The Troubled Assets Relief Program was dishonestly sold to the American people as an investment program. We were told that the plan was that the national government would buy subprime mortgage backed securities from failing finance institutions. These mortgages were attached to real properties and so they had inherent value, even though the irrationality of the market was causing them to be treated as if they had no value at all. Having bought them, the government would then hold onto them until the market became rational again, and then resell them at a profit. The profit would then be used to pay down the national debt. They argued that because the properties would be resold at a profit, it was not a bailout, but an investment that would rescue the financial industry and potentially help pay down the national debt.
The whole plan was suspect, but warning that a failure to pass the bill would result in economic armageddon, the bill was hurried through Congress.
But when the $700 billion TARP funds became available, the funds were not to used to buy subprime mortgages. President Bush and the Department of the Treasury pulled a bait and switch and only 14 days after the bill passed, restructured the program to use the first $250 billion to buy equity stakes in banking instiutions. So instead of buying the troubled mortgages, the government was now a part owner of the financial institutions, with the potential to profit if the banks became profitable again.
This month, when the auto industry came asking for a bailout of its own, Congress failed to pass an new bill to do so. So what does President Bush do? He authorizes, by executive decree, $17.4 billion of the TARP funds as a loan to the automobile industry.

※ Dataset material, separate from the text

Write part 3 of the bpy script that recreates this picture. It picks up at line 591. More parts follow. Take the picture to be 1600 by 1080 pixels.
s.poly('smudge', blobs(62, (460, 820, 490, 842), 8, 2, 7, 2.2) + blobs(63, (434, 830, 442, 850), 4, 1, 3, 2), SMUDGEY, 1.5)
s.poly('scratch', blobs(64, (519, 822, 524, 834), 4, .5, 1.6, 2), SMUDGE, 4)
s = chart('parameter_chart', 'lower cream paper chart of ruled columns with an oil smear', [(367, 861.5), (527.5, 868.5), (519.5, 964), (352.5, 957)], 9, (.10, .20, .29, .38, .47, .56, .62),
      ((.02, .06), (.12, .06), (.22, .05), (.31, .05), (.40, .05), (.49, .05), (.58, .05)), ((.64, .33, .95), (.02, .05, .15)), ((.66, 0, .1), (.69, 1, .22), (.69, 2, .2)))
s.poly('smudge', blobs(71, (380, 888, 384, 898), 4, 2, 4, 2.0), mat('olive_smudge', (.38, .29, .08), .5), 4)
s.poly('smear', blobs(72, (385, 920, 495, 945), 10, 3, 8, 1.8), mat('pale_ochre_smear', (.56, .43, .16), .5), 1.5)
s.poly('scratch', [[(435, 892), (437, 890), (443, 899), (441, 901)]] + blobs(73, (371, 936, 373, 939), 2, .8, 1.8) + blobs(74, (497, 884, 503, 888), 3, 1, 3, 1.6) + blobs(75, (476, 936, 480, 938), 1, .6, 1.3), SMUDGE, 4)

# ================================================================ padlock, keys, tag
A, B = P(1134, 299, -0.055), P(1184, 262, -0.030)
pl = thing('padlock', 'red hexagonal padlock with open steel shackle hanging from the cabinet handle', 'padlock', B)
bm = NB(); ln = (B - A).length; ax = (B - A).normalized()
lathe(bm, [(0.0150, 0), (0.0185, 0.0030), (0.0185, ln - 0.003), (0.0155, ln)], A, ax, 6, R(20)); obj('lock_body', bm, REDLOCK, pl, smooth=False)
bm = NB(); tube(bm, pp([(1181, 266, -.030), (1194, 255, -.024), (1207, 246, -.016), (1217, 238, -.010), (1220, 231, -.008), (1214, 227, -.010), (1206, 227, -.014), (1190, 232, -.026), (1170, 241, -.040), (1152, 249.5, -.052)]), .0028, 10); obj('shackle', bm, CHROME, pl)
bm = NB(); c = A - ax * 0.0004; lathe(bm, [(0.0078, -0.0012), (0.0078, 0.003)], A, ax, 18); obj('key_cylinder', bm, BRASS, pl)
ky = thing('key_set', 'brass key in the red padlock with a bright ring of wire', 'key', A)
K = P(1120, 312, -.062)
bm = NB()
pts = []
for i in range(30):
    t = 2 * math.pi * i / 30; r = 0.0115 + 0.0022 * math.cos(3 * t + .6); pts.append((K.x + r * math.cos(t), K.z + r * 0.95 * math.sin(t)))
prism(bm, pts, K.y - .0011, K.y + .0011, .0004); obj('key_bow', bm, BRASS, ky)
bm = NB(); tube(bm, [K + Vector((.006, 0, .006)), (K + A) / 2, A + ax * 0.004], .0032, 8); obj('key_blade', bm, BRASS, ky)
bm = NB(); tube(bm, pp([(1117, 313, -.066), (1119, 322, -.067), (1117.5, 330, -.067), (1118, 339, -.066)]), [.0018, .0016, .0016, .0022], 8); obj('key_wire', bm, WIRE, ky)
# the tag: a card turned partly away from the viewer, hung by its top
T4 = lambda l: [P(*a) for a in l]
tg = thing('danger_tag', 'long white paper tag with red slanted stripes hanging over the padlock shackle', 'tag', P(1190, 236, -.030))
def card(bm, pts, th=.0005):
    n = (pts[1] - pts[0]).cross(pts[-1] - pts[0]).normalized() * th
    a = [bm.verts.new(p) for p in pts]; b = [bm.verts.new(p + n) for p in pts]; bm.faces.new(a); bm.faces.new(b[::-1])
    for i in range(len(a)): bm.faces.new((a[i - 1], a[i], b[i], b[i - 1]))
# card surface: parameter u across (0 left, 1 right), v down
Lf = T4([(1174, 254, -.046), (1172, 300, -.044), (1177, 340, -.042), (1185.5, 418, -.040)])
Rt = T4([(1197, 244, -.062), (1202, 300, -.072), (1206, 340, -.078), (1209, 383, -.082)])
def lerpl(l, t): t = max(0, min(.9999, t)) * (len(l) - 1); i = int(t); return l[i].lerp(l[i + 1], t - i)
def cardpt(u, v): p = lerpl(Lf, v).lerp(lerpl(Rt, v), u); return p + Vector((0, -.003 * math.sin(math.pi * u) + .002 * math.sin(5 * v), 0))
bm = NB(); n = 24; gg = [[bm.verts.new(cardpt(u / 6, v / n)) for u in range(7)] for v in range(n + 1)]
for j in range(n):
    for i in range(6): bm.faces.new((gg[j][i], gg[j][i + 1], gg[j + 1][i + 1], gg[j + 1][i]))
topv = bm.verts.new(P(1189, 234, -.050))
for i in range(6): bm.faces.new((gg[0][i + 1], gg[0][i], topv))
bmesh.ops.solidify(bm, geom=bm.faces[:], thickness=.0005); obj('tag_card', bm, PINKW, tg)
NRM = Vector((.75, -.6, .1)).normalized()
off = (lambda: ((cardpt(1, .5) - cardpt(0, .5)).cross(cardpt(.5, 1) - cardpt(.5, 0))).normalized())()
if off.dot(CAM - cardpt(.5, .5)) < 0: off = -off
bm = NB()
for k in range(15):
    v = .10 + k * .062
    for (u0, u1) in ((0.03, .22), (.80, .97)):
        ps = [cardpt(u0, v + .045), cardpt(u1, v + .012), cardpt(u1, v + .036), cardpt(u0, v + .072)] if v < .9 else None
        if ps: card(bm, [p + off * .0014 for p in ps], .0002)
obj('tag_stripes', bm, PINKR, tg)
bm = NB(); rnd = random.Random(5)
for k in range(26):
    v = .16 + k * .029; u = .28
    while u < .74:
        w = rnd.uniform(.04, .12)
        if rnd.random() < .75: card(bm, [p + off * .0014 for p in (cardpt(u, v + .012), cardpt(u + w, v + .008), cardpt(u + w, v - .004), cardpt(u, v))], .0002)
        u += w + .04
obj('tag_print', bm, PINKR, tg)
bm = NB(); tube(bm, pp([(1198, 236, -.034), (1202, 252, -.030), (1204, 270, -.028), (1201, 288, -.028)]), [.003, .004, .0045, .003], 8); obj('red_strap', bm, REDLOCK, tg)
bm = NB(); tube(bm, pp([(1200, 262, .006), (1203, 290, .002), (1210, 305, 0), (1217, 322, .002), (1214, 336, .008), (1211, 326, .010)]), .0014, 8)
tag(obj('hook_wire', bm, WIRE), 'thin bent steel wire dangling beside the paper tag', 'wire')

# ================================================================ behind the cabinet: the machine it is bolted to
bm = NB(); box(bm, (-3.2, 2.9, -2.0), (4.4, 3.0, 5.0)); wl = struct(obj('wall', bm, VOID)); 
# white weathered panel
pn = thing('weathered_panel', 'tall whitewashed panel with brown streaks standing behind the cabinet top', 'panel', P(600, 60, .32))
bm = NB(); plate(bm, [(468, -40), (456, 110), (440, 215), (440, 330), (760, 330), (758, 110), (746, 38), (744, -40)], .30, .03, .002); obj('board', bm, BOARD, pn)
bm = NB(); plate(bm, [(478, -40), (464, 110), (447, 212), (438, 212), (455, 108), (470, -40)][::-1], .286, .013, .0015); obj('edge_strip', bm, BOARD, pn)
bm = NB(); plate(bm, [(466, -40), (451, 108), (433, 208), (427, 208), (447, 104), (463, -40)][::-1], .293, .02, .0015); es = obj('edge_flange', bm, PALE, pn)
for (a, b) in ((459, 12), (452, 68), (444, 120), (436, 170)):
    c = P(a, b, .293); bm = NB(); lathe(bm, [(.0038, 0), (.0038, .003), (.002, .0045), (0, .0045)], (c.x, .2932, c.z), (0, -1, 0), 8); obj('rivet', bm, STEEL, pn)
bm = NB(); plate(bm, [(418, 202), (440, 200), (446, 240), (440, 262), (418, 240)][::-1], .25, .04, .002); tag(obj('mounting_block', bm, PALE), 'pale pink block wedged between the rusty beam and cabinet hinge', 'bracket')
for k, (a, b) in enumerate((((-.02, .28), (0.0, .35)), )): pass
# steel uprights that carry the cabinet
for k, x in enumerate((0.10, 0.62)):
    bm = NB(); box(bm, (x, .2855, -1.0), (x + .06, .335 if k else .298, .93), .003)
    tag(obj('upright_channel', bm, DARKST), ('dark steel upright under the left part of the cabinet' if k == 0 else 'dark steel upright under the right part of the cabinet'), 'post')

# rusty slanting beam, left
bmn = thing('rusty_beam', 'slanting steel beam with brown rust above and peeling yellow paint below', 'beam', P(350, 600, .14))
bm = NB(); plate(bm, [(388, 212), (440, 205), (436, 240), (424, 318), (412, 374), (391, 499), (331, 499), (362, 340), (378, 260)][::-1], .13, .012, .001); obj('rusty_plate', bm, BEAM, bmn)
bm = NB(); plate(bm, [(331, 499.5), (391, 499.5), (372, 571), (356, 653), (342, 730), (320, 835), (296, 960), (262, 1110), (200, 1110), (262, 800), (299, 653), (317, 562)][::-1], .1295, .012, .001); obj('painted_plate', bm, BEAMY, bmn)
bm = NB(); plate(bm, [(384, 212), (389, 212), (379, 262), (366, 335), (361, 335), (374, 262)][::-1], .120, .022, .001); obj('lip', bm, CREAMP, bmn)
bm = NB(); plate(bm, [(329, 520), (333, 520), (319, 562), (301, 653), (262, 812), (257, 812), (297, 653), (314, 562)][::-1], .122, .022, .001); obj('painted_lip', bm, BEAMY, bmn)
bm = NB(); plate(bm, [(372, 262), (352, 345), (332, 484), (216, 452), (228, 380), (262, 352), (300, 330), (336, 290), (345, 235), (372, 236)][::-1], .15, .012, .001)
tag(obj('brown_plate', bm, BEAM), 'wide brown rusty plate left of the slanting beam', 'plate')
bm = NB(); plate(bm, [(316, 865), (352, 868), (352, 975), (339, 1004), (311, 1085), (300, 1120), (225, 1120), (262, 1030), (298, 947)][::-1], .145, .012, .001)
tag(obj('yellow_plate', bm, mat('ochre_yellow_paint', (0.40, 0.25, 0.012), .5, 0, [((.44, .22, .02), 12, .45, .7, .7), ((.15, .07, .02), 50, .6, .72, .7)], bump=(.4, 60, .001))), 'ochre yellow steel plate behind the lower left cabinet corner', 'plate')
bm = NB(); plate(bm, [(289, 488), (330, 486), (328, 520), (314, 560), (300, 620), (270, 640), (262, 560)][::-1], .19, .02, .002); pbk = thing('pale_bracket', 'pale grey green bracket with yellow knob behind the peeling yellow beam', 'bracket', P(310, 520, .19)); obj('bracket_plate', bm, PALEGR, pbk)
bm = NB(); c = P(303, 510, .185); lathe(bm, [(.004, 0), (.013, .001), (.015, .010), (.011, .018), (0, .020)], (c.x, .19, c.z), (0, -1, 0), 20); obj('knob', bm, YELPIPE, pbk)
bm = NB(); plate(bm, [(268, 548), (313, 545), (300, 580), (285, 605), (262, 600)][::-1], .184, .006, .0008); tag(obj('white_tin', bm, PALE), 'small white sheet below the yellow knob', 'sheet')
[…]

Wait a minute! Can he do that?
Um. No. It’s illegal or unconstitutional.
If Congress fails to pass the bill, the President cannot simply go ahead and reinterpret “financial institution” to mean “automobile company” and essentially legislate by an emperor’s decree. But that is exactly what just happened.
We live in truly dire times. I pray that we are not yet ripe for destruction. We must fervently pray to God Almighty that he will frustrate the designs of those who would ruin our nation and that he will raise up wise, honest men and inspire them with the means to save us from economic ruin while still preserving our Constitutional Republic.